‘Keerru’ by Fauzia Rafique reviewed by Rashid Javed Ahmed

Translated from Punjabi

Keerru : Punjabi novel

Novelist : Fauzia Rafique

Review : Rashid Javed Ahmed

It was by mere chance that I got to read this unique Punjabi novelette, thanks to Author Ayesha Aslam. Before this I had read Fauzia Rafique Jee’s poetry and I had published her Urdu poem ‘Zindagi thee / it was life’ in my magazine. I knew Fauzia Rafique Jee with reference to her work with Pakistan television Lahore where in better times my Punjabi and Urdu plays were also presented. I came to know of her earlier novel ‘Skeena’, and I have made a request to Sanjh Publication’s Amjad Saleem Minhas, Skeena’s publisher, for a copy. I will definitely read it if I get it.

Keerru is the story of Mohammad Hussain Keerru who is accused of blasphemy, he first escapes to Karachi from Lahore and then leaves for Canada. In Canada, he sees many colors of life and he adapts. Keerru’s mother arrives from Pakistan. She tells her story from the 1947 partition of the Punjab, what happened to her then, and how being a Christian she had to live in a Muslim cultural environment. She brings the novel to the next level by relating her story and talking about her marriage with Keerru’s father.   

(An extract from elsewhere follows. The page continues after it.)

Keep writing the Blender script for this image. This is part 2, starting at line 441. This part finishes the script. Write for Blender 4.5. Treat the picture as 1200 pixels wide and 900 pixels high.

In this novella every character tells us about their life themselves, and in this way Fauzia Rafique Jee has presented this story in a beautiful manner. There are five characters in the novelette: Keerru, Haleema, Naila, Isabella and Daljit. The story revolves around these people who have come out of their own countries to settle in Canada. The story of these characters creates a naked image of the class injustices and societal contradictions rampant in the Indian Subcontinent.

Haleema is the main character of this novelette, and her full name is Haleema Alice Bibi. Working as a servant in rich people’s homes, poor family’s daughter Haleema who never got the opportunity to go to school, is actually the most aware character of all. Haleema is a woman belonging to the lowest tier of her society and despite facing the various difficulties that life had subjected her to, and in spite of all the pain, hardship and sorrow, she still is able to have a sane mind. She is a personification of the highest values of humanity. Through Haleema’s character, Fauzia Jee has weaved all kinds of exploitation and injustice- whether religious or societal- so artfully that it has become its class identity. This is such a character created by the novelist that becomes the precursor for the whole body of thought behind the novella. Haleema and other people like her, die working day and night physically and mentally trying to sustain the systems of their lives. In this society, some people, some very few people try to support them but even they keep them out of their class. Living like insects, they believe that this is their fate and to change it or to come out of it is not in their power.

The second big character of the novelette is Haleema’s son Keerru. Saving his life from religious extremists, somehow, he arrives in Canada, and after working menial jobs for many years, he becomes the owner of a garments company. He has brought his mother over too who now lives with him and she takes good care of him and his friends. People often ask her the reasons why she named her son ‘keerru’, but to hear her answer, you’ll have to read the novelette because what will be the benefit in writing everything here. But I will definitely say one thing that Keerru’s character is a strange character who hates the reality of his inner self, there can’t be a bigger torture than this. I believe the name Keerru is given to him not by Haleema but by Fauzia Rafique herself, and what an amazing choice. Other than praising the beauty of the Punjabi language used, much admiration for using this name.

I will not talk about the rest of the characters because that would mean revealing most of the story, neither am I giving any ‘basic theme’ but the characters Fauzia Rafiq jee has created are full of life and they have distinct characteristics of their own. Through these characters, the readers come to know of the pain of exploitation of women and then the description of a charater’s rebellion as a way to come out of it. Repression of women has many forms and one of those is coercion and violence from man or husband, and many writers have spoken about it in their writings but what is a plus point with Fauzia Jee is that she did not make it into a slogan but through the story she has shown that the strength to be free of repression is also within women’s selves. Similarly, you will see the tall walls of social apartheid and casteism in the novelette.

I am not a critic but a reader of Punjabi and Urdu literature, and I have much appreciation for Fauzia Jee’s characterization. Five characters tell their stories in the language of ordinary people, sometimes they go in their pasts, then return to the present but the continuity of the story is never broken. The environment is described so well that the reader feels himself to be present there and everything passes in front of his eyes like a film.

About Keerru and Daljit’s relationship, Fauzia Jee has mentioned Shah Hussain and Madhu Lal, Bulleh Shah and Shah Inayat. Some people may object to it but I am in agreement with Fauzia Jee on this pointer.

I am very happy to have read Fauzia Jee’s novelette.